Re: [OPE-L] Incoherence of the TSSI - consensus?

From: Gary Mongiovi (MONGIOVG@STJOHNS.EDU)
Date: Tue Oct 23 2007 - 17:31:19 EDT


To Ian: 
 
"The LTV is essential to the argument that capitalist profit is unpaid
labour-time. I am literally working for free, giving away my living
moments for the benefit of another."

Yes, I grant that this is one way to look at what is going on. But there are other ways, and how is one to mediate among them? 
 
Moreover, I don't see how this is substantively different from the argument that workers are exploited to the extent that they do not receive the whole of the net product: they produced it all, and if capitalists, who didn't produce any of it, are able to expropriate a part of it because they own the means of production, that amounts to a taking and hence to an injustice. The existence of any nonproductive class means that some members of society are toiling for the benefit of others, for otherwise the nonproductive class would cease to exist. One doesn't need to measure the economy's accounts in units of labor time to suss this out. Of what quantitative significance is the ratio of surplus labor to the labor embodied in the wage bundle? I.e., what do we learn from knowing the rate of expolitation that we can't figure out from the simple fact that capitalists, because they own the means of production, can dictate the conditions of employment and skim off part of the value produced by workers?
 
Gary
 
 
 
-----Original Message----- 
From: OPE-L on behalf of Ian Wright 
Sent: Tue 10/23/2007 4:24 PM 
To: OPE-L@SUS.CSUCHICO.EDU 
Cc: 
Subject: Re: [OPE-L] Incoherence of the TSSI - consensus?

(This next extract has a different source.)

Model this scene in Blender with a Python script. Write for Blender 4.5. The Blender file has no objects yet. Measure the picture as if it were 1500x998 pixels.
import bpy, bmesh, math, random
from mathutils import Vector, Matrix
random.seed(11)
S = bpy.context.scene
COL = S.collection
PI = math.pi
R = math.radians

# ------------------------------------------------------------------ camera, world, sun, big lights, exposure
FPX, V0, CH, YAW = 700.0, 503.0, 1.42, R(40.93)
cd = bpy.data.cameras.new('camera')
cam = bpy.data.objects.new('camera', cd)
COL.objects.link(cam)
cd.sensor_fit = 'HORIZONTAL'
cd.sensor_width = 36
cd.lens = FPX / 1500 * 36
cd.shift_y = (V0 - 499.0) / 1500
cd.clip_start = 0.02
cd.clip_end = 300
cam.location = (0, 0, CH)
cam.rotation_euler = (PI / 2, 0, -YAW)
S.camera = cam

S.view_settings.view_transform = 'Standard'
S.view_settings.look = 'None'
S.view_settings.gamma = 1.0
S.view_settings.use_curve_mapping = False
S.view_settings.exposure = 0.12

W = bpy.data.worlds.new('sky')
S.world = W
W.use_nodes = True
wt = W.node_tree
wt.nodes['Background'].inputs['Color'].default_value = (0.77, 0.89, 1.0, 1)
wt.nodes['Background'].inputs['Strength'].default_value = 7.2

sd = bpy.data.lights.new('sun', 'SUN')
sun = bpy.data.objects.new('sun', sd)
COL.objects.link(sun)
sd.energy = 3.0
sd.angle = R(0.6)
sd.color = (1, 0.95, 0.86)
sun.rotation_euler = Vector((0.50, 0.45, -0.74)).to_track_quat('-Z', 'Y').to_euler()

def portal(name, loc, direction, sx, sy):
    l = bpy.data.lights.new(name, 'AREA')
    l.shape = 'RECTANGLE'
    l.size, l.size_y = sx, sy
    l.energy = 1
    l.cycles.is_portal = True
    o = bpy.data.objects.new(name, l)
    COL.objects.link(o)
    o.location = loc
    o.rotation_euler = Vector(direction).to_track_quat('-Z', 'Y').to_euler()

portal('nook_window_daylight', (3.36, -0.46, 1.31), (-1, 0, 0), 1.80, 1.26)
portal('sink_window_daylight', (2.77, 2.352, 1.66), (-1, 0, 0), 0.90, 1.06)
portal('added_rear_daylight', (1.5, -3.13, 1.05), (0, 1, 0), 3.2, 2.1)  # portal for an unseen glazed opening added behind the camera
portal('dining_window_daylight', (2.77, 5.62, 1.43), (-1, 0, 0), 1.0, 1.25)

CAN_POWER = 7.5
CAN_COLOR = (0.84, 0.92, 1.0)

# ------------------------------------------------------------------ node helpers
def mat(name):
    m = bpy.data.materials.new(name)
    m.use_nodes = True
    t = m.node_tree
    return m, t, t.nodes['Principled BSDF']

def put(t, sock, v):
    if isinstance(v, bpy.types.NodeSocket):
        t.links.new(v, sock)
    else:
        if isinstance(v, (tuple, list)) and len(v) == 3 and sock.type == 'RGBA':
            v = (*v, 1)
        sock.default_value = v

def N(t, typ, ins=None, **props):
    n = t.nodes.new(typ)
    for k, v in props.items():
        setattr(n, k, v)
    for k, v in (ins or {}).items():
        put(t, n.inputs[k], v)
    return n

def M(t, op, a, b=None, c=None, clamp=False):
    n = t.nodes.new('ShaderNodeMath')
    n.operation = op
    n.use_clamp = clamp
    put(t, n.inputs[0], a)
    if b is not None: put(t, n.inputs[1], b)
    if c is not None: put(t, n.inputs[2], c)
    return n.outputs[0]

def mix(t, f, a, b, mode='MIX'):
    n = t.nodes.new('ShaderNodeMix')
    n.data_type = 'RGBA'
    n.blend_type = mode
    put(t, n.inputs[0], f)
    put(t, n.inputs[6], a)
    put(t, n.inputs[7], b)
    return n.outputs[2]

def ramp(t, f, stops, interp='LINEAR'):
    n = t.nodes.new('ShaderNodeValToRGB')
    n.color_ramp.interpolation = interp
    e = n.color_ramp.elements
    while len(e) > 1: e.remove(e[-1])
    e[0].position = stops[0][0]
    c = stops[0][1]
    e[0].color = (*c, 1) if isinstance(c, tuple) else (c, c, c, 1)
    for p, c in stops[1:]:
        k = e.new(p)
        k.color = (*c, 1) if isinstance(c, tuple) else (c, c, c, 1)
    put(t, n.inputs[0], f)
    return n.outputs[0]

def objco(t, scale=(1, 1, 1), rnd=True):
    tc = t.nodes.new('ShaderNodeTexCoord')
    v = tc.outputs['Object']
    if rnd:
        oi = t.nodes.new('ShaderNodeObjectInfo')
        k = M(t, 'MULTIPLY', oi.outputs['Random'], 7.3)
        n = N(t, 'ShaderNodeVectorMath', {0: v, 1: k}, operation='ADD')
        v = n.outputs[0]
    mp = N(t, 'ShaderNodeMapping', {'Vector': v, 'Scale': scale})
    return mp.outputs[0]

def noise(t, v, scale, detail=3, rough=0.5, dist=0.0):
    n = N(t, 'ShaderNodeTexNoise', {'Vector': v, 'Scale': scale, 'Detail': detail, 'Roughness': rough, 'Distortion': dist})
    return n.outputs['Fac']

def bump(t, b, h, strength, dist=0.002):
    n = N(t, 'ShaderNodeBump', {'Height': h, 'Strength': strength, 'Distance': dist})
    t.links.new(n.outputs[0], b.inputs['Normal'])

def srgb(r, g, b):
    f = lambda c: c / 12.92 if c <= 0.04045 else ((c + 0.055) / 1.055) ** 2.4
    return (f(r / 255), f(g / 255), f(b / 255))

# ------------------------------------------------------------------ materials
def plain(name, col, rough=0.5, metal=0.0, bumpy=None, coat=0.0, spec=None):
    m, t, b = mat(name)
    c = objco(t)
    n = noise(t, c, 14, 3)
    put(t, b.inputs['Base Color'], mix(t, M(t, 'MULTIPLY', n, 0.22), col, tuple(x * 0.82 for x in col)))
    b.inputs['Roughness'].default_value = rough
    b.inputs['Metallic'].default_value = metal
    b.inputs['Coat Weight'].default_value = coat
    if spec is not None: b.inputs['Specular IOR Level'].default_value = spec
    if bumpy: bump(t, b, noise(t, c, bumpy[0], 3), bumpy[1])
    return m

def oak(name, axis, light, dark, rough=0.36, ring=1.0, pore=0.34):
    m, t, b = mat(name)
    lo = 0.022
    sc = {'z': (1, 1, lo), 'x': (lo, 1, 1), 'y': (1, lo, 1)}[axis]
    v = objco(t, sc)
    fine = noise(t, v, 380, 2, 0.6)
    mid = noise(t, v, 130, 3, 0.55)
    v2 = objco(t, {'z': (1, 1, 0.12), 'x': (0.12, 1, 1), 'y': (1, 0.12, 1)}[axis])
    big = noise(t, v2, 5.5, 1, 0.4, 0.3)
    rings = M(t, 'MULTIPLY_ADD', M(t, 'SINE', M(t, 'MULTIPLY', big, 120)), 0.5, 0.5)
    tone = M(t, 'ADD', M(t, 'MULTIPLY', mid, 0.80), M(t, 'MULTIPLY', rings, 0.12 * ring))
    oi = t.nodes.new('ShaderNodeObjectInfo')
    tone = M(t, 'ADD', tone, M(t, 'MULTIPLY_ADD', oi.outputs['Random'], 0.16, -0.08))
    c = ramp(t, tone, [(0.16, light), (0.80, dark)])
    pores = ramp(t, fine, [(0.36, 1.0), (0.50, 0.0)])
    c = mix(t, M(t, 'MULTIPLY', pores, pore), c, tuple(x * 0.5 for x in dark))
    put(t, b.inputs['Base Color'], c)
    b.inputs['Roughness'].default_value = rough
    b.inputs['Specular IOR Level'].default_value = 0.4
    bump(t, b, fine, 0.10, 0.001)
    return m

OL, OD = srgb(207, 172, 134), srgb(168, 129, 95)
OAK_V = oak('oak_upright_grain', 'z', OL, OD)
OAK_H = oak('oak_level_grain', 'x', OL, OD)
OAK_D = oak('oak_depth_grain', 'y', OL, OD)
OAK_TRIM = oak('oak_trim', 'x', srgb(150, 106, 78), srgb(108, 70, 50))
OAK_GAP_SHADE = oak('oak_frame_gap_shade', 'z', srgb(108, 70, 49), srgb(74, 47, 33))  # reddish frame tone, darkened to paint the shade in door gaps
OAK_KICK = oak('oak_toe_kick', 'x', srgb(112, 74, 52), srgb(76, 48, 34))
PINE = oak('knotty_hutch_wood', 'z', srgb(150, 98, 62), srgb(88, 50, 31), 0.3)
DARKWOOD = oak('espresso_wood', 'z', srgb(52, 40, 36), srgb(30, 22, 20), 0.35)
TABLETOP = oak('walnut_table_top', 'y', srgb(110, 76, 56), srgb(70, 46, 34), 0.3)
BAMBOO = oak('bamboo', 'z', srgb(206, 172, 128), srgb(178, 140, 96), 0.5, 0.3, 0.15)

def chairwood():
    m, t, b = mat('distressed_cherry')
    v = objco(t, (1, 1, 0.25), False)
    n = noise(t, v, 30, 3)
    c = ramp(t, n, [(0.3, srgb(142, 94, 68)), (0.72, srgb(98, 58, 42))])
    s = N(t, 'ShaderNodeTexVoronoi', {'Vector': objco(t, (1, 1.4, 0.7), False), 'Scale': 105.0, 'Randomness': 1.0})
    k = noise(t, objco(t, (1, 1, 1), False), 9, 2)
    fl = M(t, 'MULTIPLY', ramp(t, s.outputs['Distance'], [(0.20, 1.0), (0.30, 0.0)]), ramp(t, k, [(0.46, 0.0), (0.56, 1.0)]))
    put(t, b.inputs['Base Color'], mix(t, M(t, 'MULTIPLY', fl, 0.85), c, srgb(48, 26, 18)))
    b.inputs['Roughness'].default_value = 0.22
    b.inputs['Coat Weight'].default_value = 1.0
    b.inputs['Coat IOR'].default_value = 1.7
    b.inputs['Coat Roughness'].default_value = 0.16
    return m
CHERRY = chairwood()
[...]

	> What matter, it seems to me, are the power imbalances stemming from workers' alienation from the means of production. We can talk about these clearly enough without adopting Marx's labor value analysis.
	
	The LTV is essential to the argument that capitalist profit is unpaid
	labour-time. I am literally working for free, giving away my living
	moments for the benefit of another.
	
	The surplus-school rejects this since it does not resolve the
	classical contradictions of the LTV. In my view, its critique of
	capitalism is the poorer because of it.